My badminton crew was there wondering where I was tonight and I laid out this story for them. They were on my every word about the last 10 days and of course i'm thinking could this be it, would these nice people be able to support it… no that wouldn't be right but they did offer up great words and suggested to me that I walk away from the deal and come back to it later. Since I was not able to come up with the funds it wasn't hard to get to.

I had my beer and poutine bought for me and got a great handshake and some encouraging words from a good friend and went home to write my last email for the day to the industry pro in question.
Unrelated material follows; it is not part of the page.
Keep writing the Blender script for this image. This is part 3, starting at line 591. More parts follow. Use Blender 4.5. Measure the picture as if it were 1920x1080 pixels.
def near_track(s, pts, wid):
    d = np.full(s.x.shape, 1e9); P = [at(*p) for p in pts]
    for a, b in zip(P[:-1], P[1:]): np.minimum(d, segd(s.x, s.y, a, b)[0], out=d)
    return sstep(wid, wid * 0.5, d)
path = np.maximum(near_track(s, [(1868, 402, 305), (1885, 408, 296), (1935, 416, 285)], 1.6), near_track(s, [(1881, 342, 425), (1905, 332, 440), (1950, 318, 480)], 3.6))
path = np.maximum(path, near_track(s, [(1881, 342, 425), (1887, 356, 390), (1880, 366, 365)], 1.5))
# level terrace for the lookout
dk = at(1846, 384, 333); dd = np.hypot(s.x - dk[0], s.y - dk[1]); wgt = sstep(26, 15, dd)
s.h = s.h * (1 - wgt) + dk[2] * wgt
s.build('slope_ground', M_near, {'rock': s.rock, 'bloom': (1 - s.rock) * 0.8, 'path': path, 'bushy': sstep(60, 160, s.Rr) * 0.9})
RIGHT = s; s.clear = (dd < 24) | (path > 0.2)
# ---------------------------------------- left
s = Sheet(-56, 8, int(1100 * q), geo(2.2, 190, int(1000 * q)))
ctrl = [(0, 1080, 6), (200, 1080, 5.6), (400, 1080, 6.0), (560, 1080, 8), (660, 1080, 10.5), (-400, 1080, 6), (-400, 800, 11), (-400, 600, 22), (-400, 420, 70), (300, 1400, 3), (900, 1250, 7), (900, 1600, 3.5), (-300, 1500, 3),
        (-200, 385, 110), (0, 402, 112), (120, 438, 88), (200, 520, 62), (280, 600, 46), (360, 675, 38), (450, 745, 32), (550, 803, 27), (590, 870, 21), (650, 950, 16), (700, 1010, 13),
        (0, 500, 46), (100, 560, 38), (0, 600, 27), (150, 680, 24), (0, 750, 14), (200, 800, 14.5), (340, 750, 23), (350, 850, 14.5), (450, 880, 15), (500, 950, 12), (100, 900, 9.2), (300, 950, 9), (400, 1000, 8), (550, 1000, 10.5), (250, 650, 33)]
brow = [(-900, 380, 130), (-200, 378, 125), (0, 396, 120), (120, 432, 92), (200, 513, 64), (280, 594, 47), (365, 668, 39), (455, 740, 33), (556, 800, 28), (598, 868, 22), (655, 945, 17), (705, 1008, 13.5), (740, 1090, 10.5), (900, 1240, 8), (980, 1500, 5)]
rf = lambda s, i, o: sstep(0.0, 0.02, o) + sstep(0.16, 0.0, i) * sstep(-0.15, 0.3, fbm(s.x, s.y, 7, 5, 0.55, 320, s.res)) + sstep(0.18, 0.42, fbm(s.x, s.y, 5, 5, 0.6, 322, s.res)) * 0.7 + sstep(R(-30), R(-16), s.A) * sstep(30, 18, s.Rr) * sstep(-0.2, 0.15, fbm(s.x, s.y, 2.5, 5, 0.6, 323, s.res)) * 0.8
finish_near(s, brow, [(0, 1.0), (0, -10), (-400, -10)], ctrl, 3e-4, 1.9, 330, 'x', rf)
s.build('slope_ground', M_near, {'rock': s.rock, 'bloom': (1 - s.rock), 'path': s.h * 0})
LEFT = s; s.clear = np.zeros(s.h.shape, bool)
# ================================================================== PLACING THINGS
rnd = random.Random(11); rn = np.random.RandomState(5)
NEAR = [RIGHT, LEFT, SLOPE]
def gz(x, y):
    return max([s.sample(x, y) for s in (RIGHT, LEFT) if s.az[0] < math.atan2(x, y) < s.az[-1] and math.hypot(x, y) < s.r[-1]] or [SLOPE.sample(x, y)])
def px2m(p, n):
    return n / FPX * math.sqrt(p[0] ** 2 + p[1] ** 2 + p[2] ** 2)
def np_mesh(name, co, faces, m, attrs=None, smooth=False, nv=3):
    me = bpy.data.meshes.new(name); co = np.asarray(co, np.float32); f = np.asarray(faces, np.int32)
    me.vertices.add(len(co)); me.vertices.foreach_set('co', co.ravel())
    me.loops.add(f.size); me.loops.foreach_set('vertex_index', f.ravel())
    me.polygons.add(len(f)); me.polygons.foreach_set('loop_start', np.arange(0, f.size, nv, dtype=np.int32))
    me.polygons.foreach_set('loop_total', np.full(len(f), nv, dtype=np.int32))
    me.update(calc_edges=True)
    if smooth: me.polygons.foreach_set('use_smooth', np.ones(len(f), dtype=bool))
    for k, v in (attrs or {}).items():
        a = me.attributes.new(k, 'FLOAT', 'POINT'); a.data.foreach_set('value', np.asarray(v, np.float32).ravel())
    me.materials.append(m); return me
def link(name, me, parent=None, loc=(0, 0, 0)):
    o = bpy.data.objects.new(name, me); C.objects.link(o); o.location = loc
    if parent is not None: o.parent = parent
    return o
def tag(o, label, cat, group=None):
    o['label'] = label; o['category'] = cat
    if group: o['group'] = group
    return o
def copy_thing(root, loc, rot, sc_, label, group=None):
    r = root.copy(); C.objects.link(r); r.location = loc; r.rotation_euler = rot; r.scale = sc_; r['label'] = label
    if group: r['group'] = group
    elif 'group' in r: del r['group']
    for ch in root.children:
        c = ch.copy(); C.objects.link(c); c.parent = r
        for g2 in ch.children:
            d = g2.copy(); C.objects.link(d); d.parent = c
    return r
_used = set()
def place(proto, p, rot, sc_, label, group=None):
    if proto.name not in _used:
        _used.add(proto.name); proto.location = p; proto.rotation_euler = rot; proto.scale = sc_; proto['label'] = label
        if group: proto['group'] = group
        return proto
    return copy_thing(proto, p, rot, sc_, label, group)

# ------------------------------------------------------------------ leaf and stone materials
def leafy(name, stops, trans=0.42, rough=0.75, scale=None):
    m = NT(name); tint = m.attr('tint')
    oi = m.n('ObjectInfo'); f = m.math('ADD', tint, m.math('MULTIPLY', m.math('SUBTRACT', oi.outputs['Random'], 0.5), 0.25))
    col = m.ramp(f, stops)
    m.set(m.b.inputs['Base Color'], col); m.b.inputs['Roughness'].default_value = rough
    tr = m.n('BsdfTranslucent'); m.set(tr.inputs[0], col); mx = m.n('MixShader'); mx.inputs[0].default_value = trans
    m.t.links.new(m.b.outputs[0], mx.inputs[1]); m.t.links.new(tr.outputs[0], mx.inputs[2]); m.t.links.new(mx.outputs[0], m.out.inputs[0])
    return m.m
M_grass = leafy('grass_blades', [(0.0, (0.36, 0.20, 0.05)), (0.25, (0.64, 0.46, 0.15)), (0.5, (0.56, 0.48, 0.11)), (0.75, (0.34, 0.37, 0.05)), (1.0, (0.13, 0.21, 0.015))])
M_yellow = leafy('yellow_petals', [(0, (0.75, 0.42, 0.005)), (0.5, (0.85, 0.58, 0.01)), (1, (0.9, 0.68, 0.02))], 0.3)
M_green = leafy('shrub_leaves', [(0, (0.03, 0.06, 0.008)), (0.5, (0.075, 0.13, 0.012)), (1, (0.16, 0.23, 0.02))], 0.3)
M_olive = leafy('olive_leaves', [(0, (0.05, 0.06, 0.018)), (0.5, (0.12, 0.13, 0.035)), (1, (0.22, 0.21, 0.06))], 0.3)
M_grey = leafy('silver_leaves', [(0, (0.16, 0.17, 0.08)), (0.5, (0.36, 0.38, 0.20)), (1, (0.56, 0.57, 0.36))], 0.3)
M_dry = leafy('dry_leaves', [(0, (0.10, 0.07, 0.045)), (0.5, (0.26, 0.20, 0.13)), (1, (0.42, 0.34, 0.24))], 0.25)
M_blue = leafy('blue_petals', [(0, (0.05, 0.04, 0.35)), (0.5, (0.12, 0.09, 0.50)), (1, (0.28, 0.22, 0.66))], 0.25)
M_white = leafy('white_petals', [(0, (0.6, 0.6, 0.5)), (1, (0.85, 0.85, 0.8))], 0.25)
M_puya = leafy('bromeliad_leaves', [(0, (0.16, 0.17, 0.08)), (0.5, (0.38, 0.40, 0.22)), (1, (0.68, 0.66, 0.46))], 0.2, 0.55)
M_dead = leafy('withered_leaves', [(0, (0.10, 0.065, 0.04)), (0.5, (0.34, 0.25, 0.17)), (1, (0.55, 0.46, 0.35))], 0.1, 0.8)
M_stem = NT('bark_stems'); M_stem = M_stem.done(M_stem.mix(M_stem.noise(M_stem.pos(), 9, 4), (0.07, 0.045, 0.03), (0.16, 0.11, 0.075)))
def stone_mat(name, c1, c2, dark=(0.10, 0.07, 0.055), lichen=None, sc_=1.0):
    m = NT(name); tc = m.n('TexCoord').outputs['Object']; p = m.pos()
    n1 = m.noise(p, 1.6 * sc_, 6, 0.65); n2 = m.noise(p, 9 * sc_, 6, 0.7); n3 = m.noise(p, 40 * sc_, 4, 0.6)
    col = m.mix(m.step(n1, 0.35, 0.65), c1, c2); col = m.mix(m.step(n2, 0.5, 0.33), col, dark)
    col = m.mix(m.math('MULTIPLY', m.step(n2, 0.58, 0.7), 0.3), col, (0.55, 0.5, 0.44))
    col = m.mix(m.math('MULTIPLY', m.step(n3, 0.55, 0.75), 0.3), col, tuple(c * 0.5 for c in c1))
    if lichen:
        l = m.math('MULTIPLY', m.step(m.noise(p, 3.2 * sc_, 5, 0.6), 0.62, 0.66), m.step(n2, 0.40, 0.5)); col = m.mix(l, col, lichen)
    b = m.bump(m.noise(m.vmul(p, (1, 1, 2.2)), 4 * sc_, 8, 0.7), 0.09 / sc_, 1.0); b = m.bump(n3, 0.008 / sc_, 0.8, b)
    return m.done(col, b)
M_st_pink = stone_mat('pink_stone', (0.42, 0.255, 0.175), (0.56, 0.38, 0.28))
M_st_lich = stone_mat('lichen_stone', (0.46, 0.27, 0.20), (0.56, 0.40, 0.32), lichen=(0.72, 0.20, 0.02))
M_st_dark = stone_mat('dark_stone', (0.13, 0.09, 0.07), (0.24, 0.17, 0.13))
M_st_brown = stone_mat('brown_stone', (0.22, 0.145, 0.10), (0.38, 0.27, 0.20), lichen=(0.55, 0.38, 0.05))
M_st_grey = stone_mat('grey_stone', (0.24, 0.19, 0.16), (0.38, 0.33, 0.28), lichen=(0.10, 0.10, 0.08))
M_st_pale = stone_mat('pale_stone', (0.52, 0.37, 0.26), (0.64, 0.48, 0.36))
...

Here it is minus the greeting as to protect confidentiality:

While I appreciate the offer that has been presented to me at this time i'm going to have to graciously decline coming to Los Angeles and working with you. I take songwriting very seriously and am grateful for what I received from our Skype conversation. I have been able to apply it towards my music and in the end that is what counts. Some offers do come but once in a lifetime but I feel that I have the talent and determination to make it in this business.

Thanks for working with me and pointing out my strengths and weaknesses. It is only through seeing clearly what they are that we can grow.


Joe.


Well good reader, that was the hardest email that I ever had to write and one of the toughest weeks I've ever experienced in my music career. Man I'm getting so close I can almost taste it….. almost.